La crasse n'épargne pas Katmandou, l'ancienne capitale des rois Newars. Néanmoins la ville "grouille d'activités" et son explosion démographique a enseveli depuis longtemps ses "merveilleux palais". Mais ce bazar coloré a sa face sombre; à la nuit les ombres rôdent —maoïstes, militaires, mafias?— et le kukri, ce couteau à lame effilée, élimine bien des journalistes : "on gagne une misère et on se fait tuer sans comprendre". Cependant, dans le quartier de Thamel, de bars en boutiques à souvenirs, les touristes ne veulent pas plus voir que la jeunesse éduquée, prête à poursuivre ses études en Occident et non à s'investir pour le petit peuple.
Simples trekkeurs ou alpinistes chevronnés, tous veulent se mesurer à la "zone de la mort" au-dessus de 8000 mètres, à la fois exaltés et terrifiés de risquer leur vie par orgueil personnel ou par mysticisme.
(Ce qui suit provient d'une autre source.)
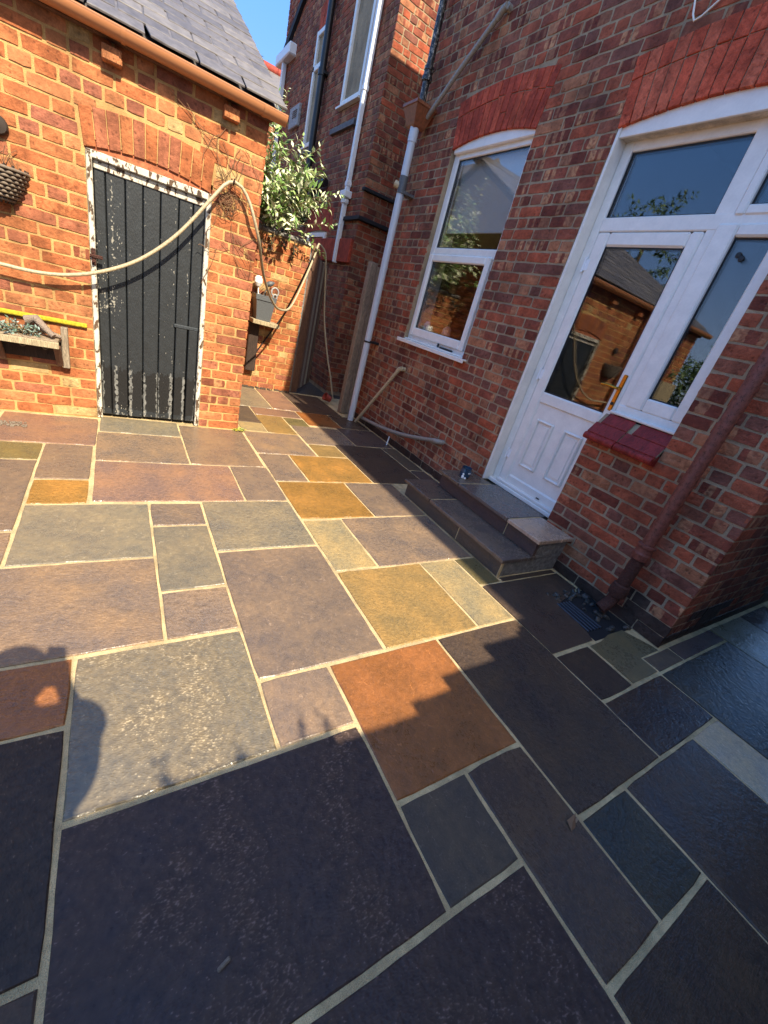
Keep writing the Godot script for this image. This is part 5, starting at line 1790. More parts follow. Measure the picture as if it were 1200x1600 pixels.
# ---------------------------------------------------------------- plants
func build_plants() -> void:
	var r := RandomNumberGenerator.new()
	r.seed = 21
	var pale := [lin(0.58, 0.60, 0.38), lin(0.66, 0.68, 0.48), lin(0.30, 0.40, 0.14), lin(0.12, 0.21, 0.05), lin(0.16, 0.27, 0.07), lin(0.50, 0.54, 0.30), lin(0.09, 0.16, 0.04), lin(0.60, 0.62, 0.42)]
	for i in pale.size():
		pale[i] = (pale[i] as Color).srgb_to_linear() * 1.15
	var bush := thing("variegated_shrub", "pale silvery leaved shrub spilling over the top of the sunlit garden wall", "shrub", Vector3(1.4, 1.9, -6.15))
	var st := MB.new()
	var lv := MB.new()
	for k in 125:
		var p := Vector3(r.randf_range(1.12, 1.98), 1.95 + r.randf_range(-0.05, 0.3), r.randf_range(-6.35, -6.05))
		var d := Vector3(r.randf_range(-0.5, 0.75) + (1.5 - p.x) * 0.5, r.randf_range(0.35, 1.3), r.randf_range(-0.25, 0.55))
		sprig(st, lv, p, d, r.randf_range(0.3, 0.8) * (1.2 if p.x < 1.65 else 0.8), r.randi_range(16, 26), 0.098, r, pale, 0.35)
	for k in 26:
		var p := Vector3(r.randf_range(1.05, 1.5), 2.35 + r.randf_range(0, 0.2), r.randf_range(-6.35, -6.05))
		sprig(st, lv, p, Vector3(r.randf_range(-0.25, 0.45), 1.2, r.randf_range(-0.1, 0.2)), r.randf_range(0.5, 0.95), 24, 0.07, r, pale, 0.15)
	for q in [[Vector3(1.6, 2.6, -6.1), Vector3(0.5, 0.9, 0.1), 0.45], [Vector3(1.75, 2.25, -6.05), Vector3(0.9, 0.45, 0.1), 0.55], [Vector3(1.15, 2.9, -6.2), Vector3(0.1, 1, 0), 0.7], [Vector3(1.2, 3.0, -6.3), Vector3(0.0, 1, -0.1), 0.6], [Vector3(1.8, 2.05, -6.05), Vector3(1, 0.05, 0.1), 0.35], [Vector3(1.9, 2.3, -6.05), Vector3(0.9, 0.7, 0.1), 0.6], [Vector3(1.5, 2.7, -6.1), Vector3(0.35, 1, 0.1), 0.65], [Vector3(1.7, 2.5, -6.05), Vector3(0.6, 0.9, 0.2), 0.6], [Vector3(1.3, 2.6, -6.1), Vector3(0.1, 1, 0.1), 0.8], [Vector3(1.9, 2.1, -6.0), Vector3(1, 0.3, 0.2), 0.5], [Vector3(1.95, 2.0, -6.0), Vector3(0.8, -0.2, 0.3), 0.4]]:
		sprig(st, lv, q[0], q[1], q[2], 18, 0.075, r, pale, 0.1)
	plant_parts(bush, st, lv)
	var dark := [lin(0.05, 0.035, 0.03).srgb_to_linear(), lin(0.07, 0.05, 0.035).srgb_to_linear(), lin(0.04, 0.045, 0.025).srgb_to_linear()]
	var ds := MB.new()
	var dl := MB.new()
	for k in 12:
		sprig(ds, dl, Vector3(r.randf_range(1.1, 1.95), 1.95, -6.05), Vector3(r.randf_range(-0.3, 0.5), -0.5, 0.25), r.randf_range(0.15, 0.3), 9, 0.07, r, dark, 0.6)
	var dry := thing("withered_foliage", "dark withered leaves hanging from the shrub over the garden wall top", "foliage", Vector3(1.5, 1.9, -6.05))
	plant_parts(dry, ds, dl)

	# greenery along the left of the yard, seen only in the glass
	var green := [lin(0.09, 0.16, 0.04).srgb_to_linear(), lin(0.14, 0.22, 0.06).srgb_to_linear(), lin(0.06, 0.11, 0.03).srgb_to_linear(), lin(0.2, 0.27, 0.09).srgb_to_linear()]
	var hs := MB.new()
	var hl := MB.new()
	for k in 230:
		var p := Vector3(r.randf_range(-5.2, -3.0), r.randf_range(0.1, 1.7), r.randf_range(-5.6, -3.3))
		sprig(hs, hl, p, Vector3(r.randf_range(-0.6, 0.6), 1.0, r.randf_range(-0.5, 0.5)), r.randf_range(0.5, 1.0), 22, 0.13, r, green, 0.3)
	var hedge := thing("garden_bush", "green garden bush left of the yard, mirrored in the side light", "bush", Vector3(-4, 0, -4.4))
	plant_parts(hedge, hs, hl)
	var fn := thing("board_fence", "pale board fence against the far end of the outbuilding, mirrored in the side light", "fence", Vector3(-2.5, 0, -4.0))
	for k in 5:
		var b := MB.new()
		b.box(Vector3(-2.78 + k * 0.12, 0.0, -4.06), Vector3(-2.665 + k * 0.12, 1.62, -4.035), 0.004)
		part("board", b, M.pale_wood, fn)
	var tr := thing("garden_tree", "leafy tree beyond the outbuilding roof, mirrored in the door glass", "tree", Vector3(-7.4, 0, -9))
	var tk := MB.new()
	tk.tube([Vector3(-7.4, 0, -9), Vector3(-7.35, 1.8, -9), Vector3(-7.5, 3.6, -9.1), Vector3(-7.3, 5.6, -9.0)], 0.16, 10, true, 0.04)
	part("trunk", tk, M.stem, tr)
	var ts := MB.new()
	var tl := MB.new()
	for k in 150:
		var w := r.randf() * TAU
		var y := r.randf_range(2.4, 6.0)
		var rad := r.randf_range(0.2, 1.5) * (1.0 - absf(y - 4.2) / 3.4)
		sprig(ts, tl, Vector3(-7.4 + cos(w) * rad, y, -9 + sin(w) * rad), Vector3(cos(w), r.randf_range(-0.1, 0.9), sin(w)), r.randf_range(0.5, 1.0), 16, 0.16, r, green, 0.3)
	part("branch", ts, M.stem, tr)
	var cr := part("crown", tl, M.leaf, tr)
	cr.set_meta("kind", "stuff")
	# dead creeper on the outbuilding by the hose hook
	var cs := MB.new()
	for k in 20:
		var p := Vector3(r.randf_range(0.66, 0.86), r.randf_range(1.5, 2.3), -4.118)
		var path := [p]
		var d := Vector3(r.randf_range(-0.4, 0.5), r.randf_range(-1, 0.6), 0)
		for e in 5:
			d = (d + Vector3(r.randf_range(-0.7, 0.7), r.randf_range(-0.6, 0.4), 0)).normalized()
			p = Vector3(clampf(p.x + d.x * 0.06, 0.55, 0.97), p.y + d.y * 0.06, -4.12 + r.randf_range(0, 0.018))
			path.append(p)
		cs.tube(path, 0.0022, 4, false)
	for k in 26:
		var c := Vector3(0.755 + r.randf_range(-0.05, 0.05), 1.86 + r.randf_range(-0.08, 0.06), -4.10 + r.randf_range(-0.015, 0.02))
		var path := []
		var w := r.randf() * TAU
		for e in 6:
			path.append(c + Vector3(cos(w + e * 0.8), sin(w + e * 0.8), 0.3 * sin(e * 1.7 + w)) * r.randf_range(0.025, 0.06))
		cs.tube(path, 0.002, 4, false)
	cs.tube([Vector3(0.35, 2.42, -4.115), Vector3(0.52, 2.24, -4.11), Vector3(0.66, 2.10, -4.112), Vector3(0.72, 1.98, -4.10)], 0.0022, 5)
	cs.tube([Vector3(0.33, 2.36, -4.115), Vector3(0.50, 2.26, -4.11), Vector3(0.70, 2.16, -4.112), Vector3(0.80, 2.05, -4.10)], 0.002, 5)
	solo("dead_creeper", cs, M.dead_stem, "dry brown creeper stems clinging to the bricks behind the hose hook", "creeper")
	# moss and a yellow flower at the corner of the outbuilding
	var ms := MB.new()
	var yl := [lin(0.62, 0.52, 0.06).srgb_to_linear(), lin(0.42, 0.44, 0.10).srgb_to_linear(), lin(0.25, 0.30, 0.08).srgb_to_linear()]
	for k in 70:
		ms.tint = yl[r.randi_range(0, 2)]
		var w := r.randf() * TAU
		leaf(ms, Vector3(1.01 + r.randf_range(-0.05, 0.05), 0.004, -4.13 + r.randf_range(-0.03, 0.06)), Vector3(cos(w), r.randf_range(0.3, 1.2), sin(w)).normalized(), Vector3.UP, r.randf_range(0.02, 0.045), 0.016)
	solo("yellow_moss", ms, M.leaf, "tuft of yellow moss at the foot of the outbuilding corner", "moss")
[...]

Leur lumineux héroïsme cache aussi ses noirceurs : leurs déchets et détritus souillent les sommets, et qui monte en free-lance sans payer d'assistance n'est pas secouru s'il tombe, comme D. Sharp en 2006.
Long reste le chemin du Népal vers la modernité. Même convaincues de parvenir à faire évoluer les mentalités, la lutte des femmes journalistes confrontées aux hommes et aux traditions reste dangereuse car "on ne brave pas la demeure des neiges".
• Bernadette Pécassou. Sous le toit du monde. Flammarion, 2013, 305 pages.